Thomas May, writing for the new LA Phil, believed that “beyond these instrumental dimensions, there’s yet another. This is the world of opera, of lamenting song, with a hint of archaic baroque sentiment, which comes to the fore in the sensitive and lengthy Andante, one of Mozart’s relatively rare minor-mode slow movements.

“Here,” May said, “we find an emotional depth, that as Maynard Solomon speculates in his notable biography, may reflect the composer’s experience of loss in coping with the recent death of his mother. Specifically, the duality of the violin-viola sound contributes to another aspect of the piece’s stunning beauty: listen as the solo violin takes up its plaintive aria of grief and the response from the viola, now providing a sudden but believable consolation.”  

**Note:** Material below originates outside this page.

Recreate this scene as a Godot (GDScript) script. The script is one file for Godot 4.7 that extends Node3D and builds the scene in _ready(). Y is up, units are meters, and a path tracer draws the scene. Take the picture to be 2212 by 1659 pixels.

Is Juliek found here, too? And all the men who died on that walk—or died during the holocaust? How about all who suffer terrible pain and loss? Will the music stop, or change, any this? Breaking the silence, Juliek's defiance, certainly helped. Elie Wiesel was a very wise man.



Footnote

1 “This page is also missing from former Los Angeles Philharmonic posts. But somewhere in the “Boston Symphony Orchestra concert programs, 1986, Tanglewood, Summer,” Google Search reported a reader could find Linda K. Schubert’s quote. However, two separate page-by-page searches revealed nothing. On page 696 (46 and 47 in the concert notes themselves), though, Michael Steinberg said: “An operatic Andante of deep pathos follows the splendid and majestic first movement: one can almost hear the Italian words as the two ‘singers’ (parentheses mine) vie in their passionate protestations.”